Smallbiz/20″/mike1st/mark2nd
In-House Attorney Service Inc.
Core Business: Providing customized copy, mail and messenger services to the legal community
Revenues in 1992: $250,000
Revenues in 1997: $2.2 million
Employees in 1992: 2
Employees in 1998: 35
Goal: To provide quality copy/mail/messenger service at reasonable prices
Driving Force: Law firms’ increasing tendency to outsource their copy-room operations
By JASON BOOTH
Staff Reporter
Working in the company mailroom is often considered a dead-end job.
Craig Osborne saw it as an opportunity.
Today he is president of In-House Attorney Services Inc., a $2 million company that provides litigation support to the local legal community.
“An opportunity fell into my lap and I took off with it,” Osborne said, sitting in his company’s headquarters, which is crowded with copy machines, stacks of legal documents and twenty-something employees.
When Osborne joined the mailroom of Pachulski, Stang, Ziehl & Young in 1991, he was looking for nothing more than an easy paycheck as he worked toward landing a job as a policeman or private investigator.
Within a few months, though, he came to realize that there was a profitable niche for any company that could more effectively manage the vast amount of documentation that law firms produce.

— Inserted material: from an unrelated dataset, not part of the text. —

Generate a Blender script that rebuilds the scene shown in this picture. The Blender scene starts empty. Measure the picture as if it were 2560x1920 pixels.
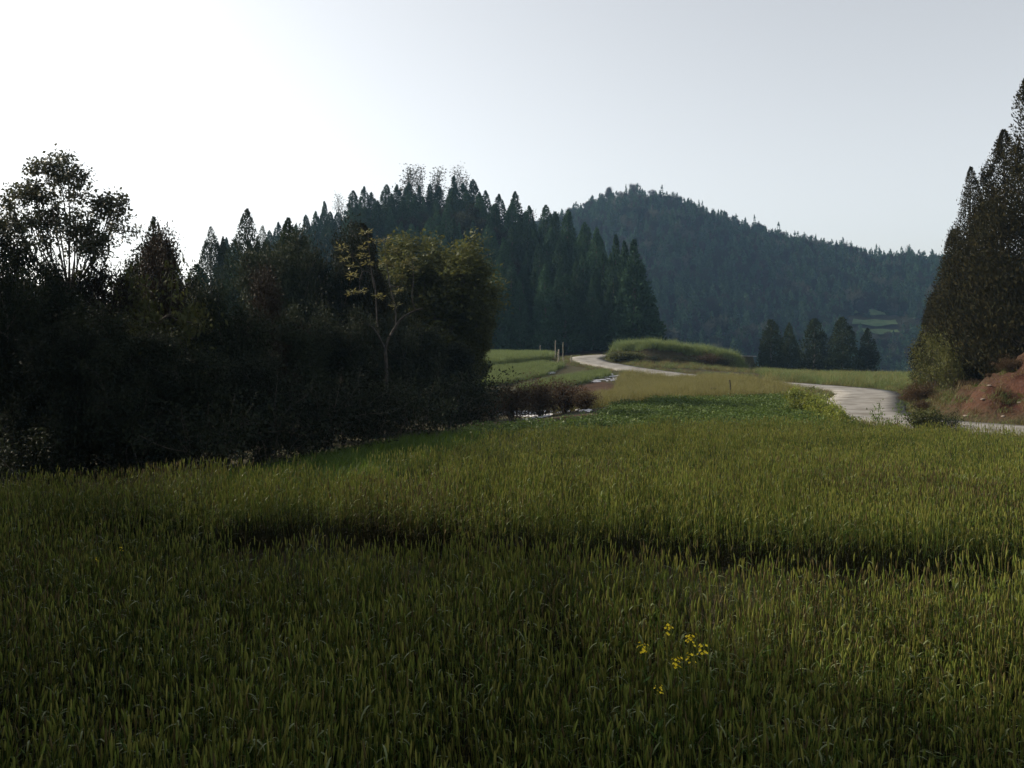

“I saw how much money they were spending on separate mailing, copying and messenger services and I proposed that I take over all these services,” said Osborne. “By bringing all those services under one roof I could help them have more accountability at a fixed cost.”
At first, Osborne just drove around town, picking up legal documents from various law firms and delivering them to an employee stationed at the downtown courthouses, who would then file the documents with the appropriate office.
“I had no experience and no idea of how to do this job,” said Osborne. “The only way to learn was to talk to the other messengers I met and pick their brains.”
Six years later, In-House Attorney Service has 35 employees and more than $2 million in annual revenues. “The business just exploded,” said Osborne. The company generated revenues of $250,000 in its first year.
Law firms pay between $1,000 and $50,000 per month for In-House’s services. That may sound like a lot, but Osborne pointed out that a firm with 100 lawyers might require hundreds of deliveries each day. And with standard delivery and filing of a legal document running around $25, and court research costing 75 cents a minute, the fees can add up.
Besides the main office staff, In-House employs 15 messengers who travel around and between Century City and downtown in cars and on bikes. Another eight employees are stationed at the courts, where they file legal documents and do legal research for clients.
One client is Encino-based Robert L. Berger & Associates Inc., a business consultancy that generates legal documents for bankruptcy cases, some of which involve as many as 40,000 separate creditors. The consultancy uses In-House to handle the massive amounts of copying and filing required in such cases, usually under a tight deadline.
“I can sleep at night when I hand over the master document to In-House,” said John Vander Hooven, an associate at Robert L. Berger & Associates. “They have a great team that can turn that document around and get it filed.”
In-House also employs seven or so “on-site” managers who work within local law firms, running their copy/fax/mail operations on a full-time basis.
“The copy room was an area where we always had problems finding staff,” said Donna Carr, administrator for Pachulski, Stang, Ziehl & Young, where two In-House on-site managers are stationed. “The people we got didn’t care enough about their job, but the In-House guys are always in on time and they work hard.”
Other clients include the California Department of Corporations, the U.S. Trustees Office and Federal Bankruptcy Court.
Osborne said his greatest challenge has been to convince law firms that a relatively new company run by a guy in his 20s could handle their account.
“The hardest thing was getting that first shot,” he said. “Their first instinct is to overlook you because they think you are too small to handle the work.”
As In-House’s reputation and client list has grown (it currently has more than 100 customers), that’s becoming less of a hurdle, Osborne said.
The company gets most of its work through referrals, but also promotes itself in the legal community by sponsoring seminars by the Los Angeles Paralegal Association and similar groups.
Osborne’s longer-term goal is to open offices in Orange County, and later in other areas. He is also considering launching a cost-analysis service that would advise clients on how to better manage their copying, mail and messenger operations.
So far, Osborne has resisted cashing out, despite recently having received an offer from a larger company. “I’m not looking to become an overnight millionaire,” he said. “I just want to provide a good service to my clients.